Gro expects long mourning process

Former Norwegian Prime Minister Gro Harlem Brundtland, often referred to landsmoderen (roughly translated, “mother of the country”) says she thinks Norway has a long way to go before it gets through its grief over last Friday’s terrorist attacks. She was one of the Norwegian terrorist’s targets, and survived by an apparent stroke of fate.

Gro Harlem Brundtland at Monday evening's memorial ceremony, which was carried live on Norwegian Broadcasting (NRK). She's standing next to Crown Princess Mette-Marit and Crown Prince Haakon. PHOTO: NRK/Views and News

Brundtland, a former head of the Labour Party that was the terrorist’s main target, was a pioneer in getting women into top government positions. After stepping down as prime minister, she went on to become head of the World Health Organization (WHO) before reaching retirement age, and still does a lot of work for the United Nations.

“I think it will be quite a long time before we as a nation get through this mourning process,” she told A-magasinet on Friday. “I still see the faces (of the dead) before me.”

Brundtland had been on the island where Labour holds its summer camp for its AUF youth organization earlier on Friday, holding a speech about “Reflections from a life in politics” and listening to those of around 10 campers, many of them believed to be destined for a life in politics themselves. Instead, 69 of the roughly 700 persons on the island of Utøya were gunned down by Norwegian right-wing extremist Anders Behring Breivik.

He had written before his deadly spree began on Friday, July 22, that Brundtland (whom most Norwegians simply call “Gro”) was among his targets. He blamed Labour and the political elite for allowing Norway to become a multi-cultural society.

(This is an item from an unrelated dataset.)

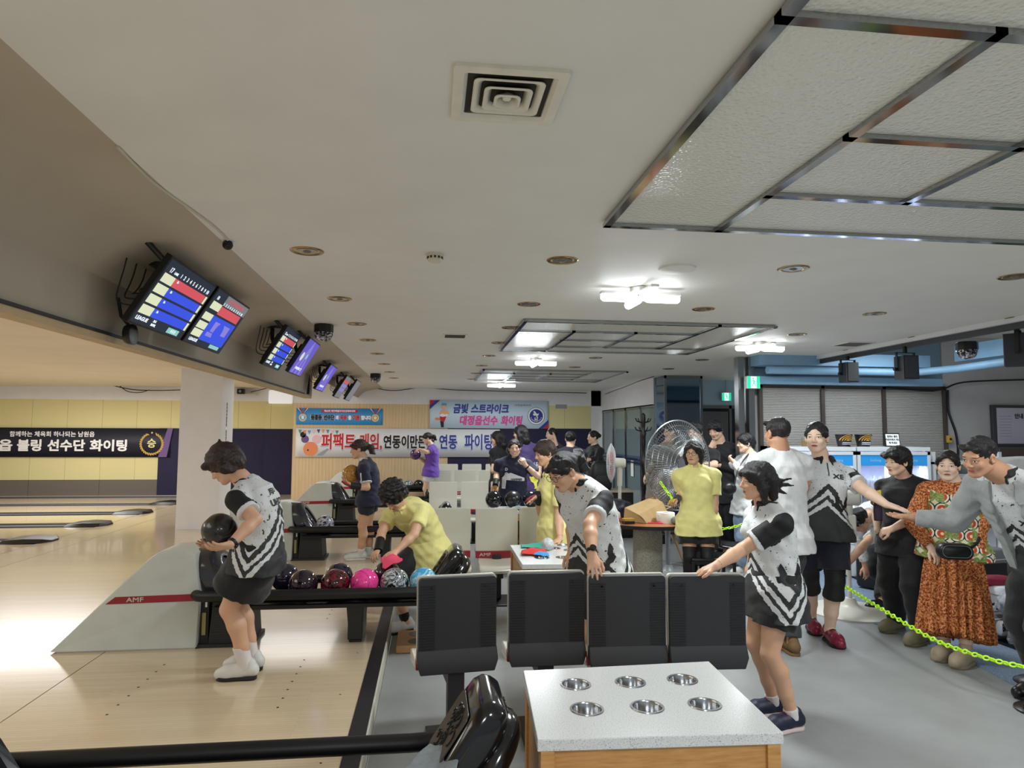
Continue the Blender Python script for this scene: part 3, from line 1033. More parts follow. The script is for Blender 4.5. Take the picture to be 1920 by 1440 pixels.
# bracket frame near the end of the bulkhead
m = MB()
p = at(577, 716, y=9.7)
m.span((p.x - 0.05, 9.68, 2.1), (p.x + 0.03, 9.72, 2.40))
tag(m.build('cable_duct', M_BLACK, bevel=0.004), 'dark upright cable duct at the end of the bulkhead', 'cable duct')
# loose cables
def cable(name, pts, r, label, m_=None, cat='cable'):
 m = MB()
 m.tube(pts, r, 6)
 return tag(m.build(name, m_ or M_BLACK), label, cat)
def chainpts(px, y=None, z=None):
 return [at(a, b, y=y, z=z) for a, b in px]
def smooth_pts(p, n=6):
 out = []
 for i in range(len(p) - 1):
  a, b, c, d = p[max(i - 1, 0)], p[i], p[i + 1], p[min(i + 2, len(p) - 1)]
  for q in range(n):
   t = q / n
   out.append(0.5 * ((2 * b) + (c - a) * t + (2 * a - 5 * b + 4 * c - d) * t * t + (3 * b - a - 3 * c + d) * t ** 3))
 out.append(p[-1])
 return out
cable('ceiling_cable', smooth_pts([Vector((-1.115, y, CEIL - 0.004)) + Vector((0.03 * math.sin(y * 4), 0, 0)) for y in (2.5, 2.8, 3.0, 3.2, 3.4, 3.55, 3.68)]), 0.006, 'thin white cable wandering along the ceiling edge', mat('white_cable', '#BDB6A4', 0.5))
m = MB()
m.sphere((-1.10, 3.72, CEIL - 0.02), 0.028, 12, 8)
tag(m.build('cable_junction', M_BLACK), 'small black junction where the white cable ends', 'junction box')
cable('wall_cable', smooth_pts(chainpts([(668, 706), (690, 722), (715, 730), (745, 732), (790, 727), (850, 731), (920, 733), (1000, 735), (1060, 736), (1100, 737)], y=15.93)), 0.010, 'black cable sagging along the top of the back wall')
cable('wall_cable', smooth_pts(chainpts([(1130, 741), (1150, 733), (1175, 724), (1200, 714), (1226, 706)], y=None, z=2.50)), 0.007, 'black cable clipped above the glass doors')
cable('lane_cable', smooth_pts(chainpts([(0, 722), (40, 719), (90, 718), (140, 717), (190, 718), (225, 726), (255, 731), (300, 732), (338, 731)], y=17.5)), 0.012, 'black cable drooping along the far lane wall')
cable('lane_cable', smooth_pts(chainpts([(225, 724), (240, 734), (262, 736), (280, 731)], y=17.45)), 0.010, 'short loop of cable hanging on the lane wall')
cable('bulkhead_cable', smooth_pts(chainpts([(470, 735), (500, 728), (520, 722)], y=12.5)), 0.007, 'black cable behind the column under the bulkhead')
t = thing('wall_projector', 'small black projector on a shelf high on the far wall behind the column', 'projector', tuple(at(452, 734, y=17.4)))
MB().box((0, 0, 0), (0.16, 0.16, 0.13)).build('body', M_BLACK, t, bevel=0.01)
MB().box((0.1, 0.02, -0.08), (0.55, 0.24, 0.02)).build('shelf', mat('pale_board', '#CFC8BC', 0.5), t)
MB().lathe([(0.03, -0.1), (0.03, -0.08), (0.0, -0.079)], (0, 0, 0), 14, 0, 'y').build('lens', M_STEEL, t)
p = at(527, 742, y=17.5)
tag(MB().span((p.x - 0.30, 17.46, p.z - 0.20), (p.x + 0.29, 17.53, p.z + 0.14)).build('light_box', mat('white_light_box', '#F2F5FA', 0.4, emit=0.35), bevel=0.03), 'bright white rounded panel high on the lane wall beside the wood wall', 'light box')
# ================================================================ banners on the far walls
def banner(name, label, corners_px, y, base, fn, th=0.006):
 """cloth banner hung flat on a wall plane y; fn(part, X, Z, w, h) adds the printing"""
 a, b = at(*corners_px[0], y=y), at(*corners_px[1], y=y)     # top-left, bottom-right
 x0, x1, z1, z0 = a.x, b.x, a.z, b.z
 w, h = x1 - x0, z1 - z0
 t = thing(name, label, 'banner', ((x0 + x1) / 2, y, z0), 0)
 m = MB()
 nx = 40
 vs, fs = [], []
 for i in range(nx + 1):
  u = i / nx
  d = 0.004 * math.sin(u * 23) + 0.003 * math.sin(u * 51)
  for zz in (z0, z1):
   vs.append((x0 + w * u, y - 0.006 + d * 0.5, zz))
 for i in range(nx):
  fs.append([2 * i, 2 * i + 2, 2 * i + 3, 2 * i + 1])
 m.add(vs, fs)
 m.build('cloth', base, t, world=True, solid=th)
 yy = y - 0.016
 def P(u, v, k=0):
  return Vector((x0 + w * u, yy - 0.0008 * k, z0 + h * v))
 def F(u, v, k=0, tilt=0.0):
  return frame3(P(u, v, k), (math.cos(tilt), 0, math.sin(tilt)), (-math.sin(tilt), 0, math.cos(tilt)))
 fn(t, P, F, w, h)
 return t
INK = lambda n, c: mat('print_' + n, c, 0.55)
M_PR = [INK('white', '#F2F2F2'), INK('black', '#15161A'), INK('red', '#C2202E'), INK('blue', '#2C3A92'), INK('pink', '#E0409A'), INK('sky', '#4E9CD8'), INK('gold', '#C9A24A'), INK('orange', '#E58A5E'), INK('teal', '#3E8C8C'), INK('skin', '#E9B489'), INK('purple', '#6B4F8A'), INK('palepink', '#E7B9C6'), INK('grey', '#8E98A4'), INK('cream', '#E9DFA0')]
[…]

Brundtland said she left the island around 2:45pm, less than an hour before Breivik’s bomb exploded at Norway’s government headquarters in Oslo and two hours before he arrived on the island armed and eager to shoot. Breivik’s defense attorney has indicated that something delayed Breivik but he wouldn’t elaborate.

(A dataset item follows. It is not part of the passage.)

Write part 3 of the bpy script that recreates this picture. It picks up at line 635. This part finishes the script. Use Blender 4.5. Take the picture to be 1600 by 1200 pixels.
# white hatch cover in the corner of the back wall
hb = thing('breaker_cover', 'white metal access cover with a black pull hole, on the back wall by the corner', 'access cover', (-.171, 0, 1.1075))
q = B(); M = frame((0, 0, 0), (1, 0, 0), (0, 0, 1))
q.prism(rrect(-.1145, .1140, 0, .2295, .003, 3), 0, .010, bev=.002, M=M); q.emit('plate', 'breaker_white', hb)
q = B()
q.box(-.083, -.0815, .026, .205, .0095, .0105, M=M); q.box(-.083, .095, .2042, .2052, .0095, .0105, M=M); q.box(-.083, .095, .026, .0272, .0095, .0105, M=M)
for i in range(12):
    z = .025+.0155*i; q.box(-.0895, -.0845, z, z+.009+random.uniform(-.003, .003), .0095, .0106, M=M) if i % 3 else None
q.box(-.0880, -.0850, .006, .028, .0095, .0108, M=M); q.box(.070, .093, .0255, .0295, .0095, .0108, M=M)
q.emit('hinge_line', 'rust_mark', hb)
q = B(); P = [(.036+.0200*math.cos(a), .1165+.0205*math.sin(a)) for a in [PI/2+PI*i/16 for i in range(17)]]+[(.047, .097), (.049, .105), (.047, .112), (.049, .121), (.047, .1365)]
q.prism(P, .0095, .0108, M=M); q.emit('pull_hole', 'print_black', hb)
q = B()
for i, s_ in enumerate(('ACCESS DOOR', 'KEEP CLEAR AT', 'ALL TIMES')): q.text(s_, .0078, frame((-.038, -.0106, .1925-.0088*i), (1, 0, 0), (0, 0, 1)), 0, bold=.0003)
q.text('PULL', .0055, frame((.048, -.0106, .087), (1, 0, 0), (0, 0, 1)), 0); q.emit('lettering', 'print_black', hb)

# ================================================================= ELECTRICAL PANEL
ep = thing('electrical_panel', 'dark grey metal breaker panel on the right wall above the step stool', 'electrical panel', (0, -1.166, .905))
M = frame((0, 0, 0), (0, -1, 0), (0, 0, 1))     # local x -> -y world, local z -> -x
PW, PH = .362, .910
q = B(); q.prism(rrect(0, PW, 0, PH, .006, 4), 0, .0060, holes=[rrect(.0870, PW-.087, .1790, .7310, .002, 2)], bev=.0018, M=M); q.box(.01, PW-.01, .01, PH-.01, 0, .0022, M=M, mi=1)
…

Asked whether she thinks Norway will change, she replied that “we must stand firm with our fundamental values and attitudes, not let ourselves be scared by violence and threats, but instead build on our open, inclusive democracy.” When she was prime minister in the 1980s and 1990s, she had no security guards, with the exception of two weeks when the Gulf War broke out in 1991. Government officials now must accept guards around them at all times.

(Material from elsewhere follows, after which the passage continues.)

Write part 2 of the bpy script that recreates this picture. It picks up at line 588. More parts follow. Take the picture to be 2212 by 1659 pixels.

She thinks the huge and multi-cultural participation at memorial ceremonies all over the country this week illustrates a fellowship “that we will fight for the values we’ve built up.” She said the rest of her summer “will be different” but she hopes the current crisis will lead to “an even better Norway.”

Knut Brundtland, Gro’s son who’s a prominent lawyer and businessman in Oslo, told newspaper Dagens Næringsliv (DN) on Friday that he “has seen and experienced” that his mother doesn’t take the danger she was in personally. He said his relief that she survived, along with his foster-daughter niece who was with her, is “blended with even stronger thoughts” for those who didn’t.

“It’s been very nice to see the sympathy the whole world has been showing for us,” he said.